JEJUM DE PALAVRAS
Diocese de Assis
Primeiramente, necessito explicar o que seja um jejum, já que palavras com atributos religiosos, nos dias de hoje, soam estranhamente aos ouvidos de grande maioria. Sim, exercícios espirituais perderam sentido numa sociedade extremamente alheia a muitas das questões de fé. Jejuar ou abster-se são verbos desprovidos de significado num mundo onde consumir e enfastiar-se é a prioridade social. Como então compreender uma atitude de renúncia diante do muito que o mundo nos oferece?
Essa é a primeira questão. Fora da disciplina religiosa, jejum nada significa. A não ser nas falidas e horrorosas práticas de dieta alimentar, diante da explosão de banhas e gorduras que seu excesso proporcionou. Mesmo assim, essa questão estética já quase não possui adeptos, pois outras fórmulas milagrosas e até radicais fazem mais sucesso que o santo e inofensivo jejum. Fechar a boca é imoral; então que se reduza o estômago! Perco um pouco de uma digestão sadia, mas nada perco do prazer de degustar, consumir, consumir, consumir. Assim mantenho a boca livre, a língua solta…
Há aqui uma associação não só de aspecto físico e nutricional, mas igualmente de aspecto moral, religioso. O fausto alimentar, muitas vezes, denuncia subnutrição espiritual. Um complementa o outro. Quem possui alto índice de saúde espiritual raramente prioriza seus hábitos alimentares como essenciais à saúde física. Epa, calma! Não estou aqui a dizer que nossos gordinhos não possuam vida espiritual sadia ou vice versa. O que digo é que o equilíbrio entre uma energia e outra, entre o ser espiritual que habita em nós e a vida biológica que ocupamos necessitam de hábitos saudáveis. Dentre estes, o jejum. Mas “nem só de pão vive o homem – ensinou o mestre cristão – mas de toda a palavra que sai de seu coração”. Eis aqui o grande princípio do jejum pleno, perfeito! Jejuar também na contingência de nosso palavreado solto, irresponsável, sem freios, sem limites.

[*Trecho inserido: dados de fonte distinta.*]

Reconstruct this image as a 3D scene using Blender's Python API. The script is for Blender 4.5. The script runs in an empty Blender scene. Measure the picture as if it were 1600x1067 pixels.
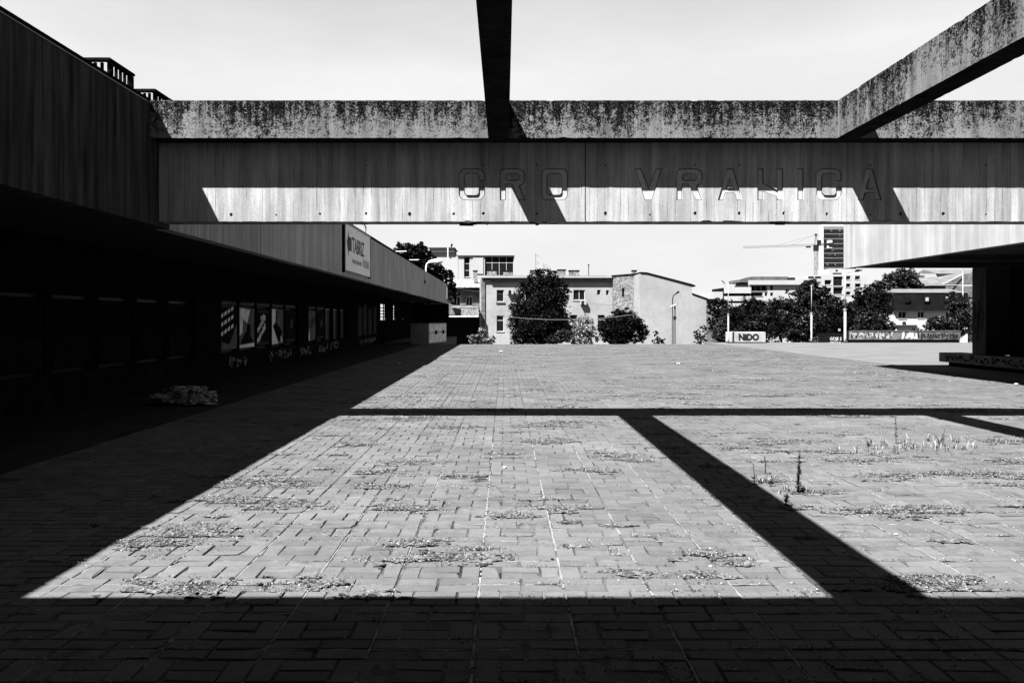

Jesus, em sua sabedoria divina, nos mostra o quanto destruímos com nossos hábitos que saciam muito mais as discórdias de nossos corações, do que o vazio de nossos estômagos.
O jejum verdadeiro não é uma simples abstinência, uma renúncia momentânea, mas uma prática saudável de aprimoramento tanto espiritual quanto físico. Às vezes é mais fácil renunciar a um hábito de consumo do que a um vício que afete a espiritualidade. Deixar de lado um vício torna-se uma prática benéfica à vida, física e espiritualmente falando. Dai que jejum não é um ato de penitência quaresmal que diz respeito apenas ao seguidor deste ou daquele preceito religioso, pois que a renúncia, por si, é um gesto constante no exercício de fé. Jejuar também é uma disciplina de aprimoramento humano, pois que nos impõe limites e condiciona nossos hábitos.
Entretanto, a fé cristã nos pede mais, sobretudo, discrição em sua prática. Ou seja: “quando jejuardes –assim como quando orardes- não fiques triste”, mas disfarça ao máximo essa sua prática para que só você se beneficie dela. Em especial, a penitência que fazemos com a prática do jejum nos aproxima mais de Deus, que se agrada diante de um coração penitente. Sobretudo, façamos um exercício de “jejum de palavras”, estas que ponderam e justificam todas nossas ações e condenam ou sentenciam qualquer ação daqueles que pensam diferentemente de nós. Desse jejum estamos carentes!
20 anos de Palavras de Esperança. Publicado em 28 de março de 2017.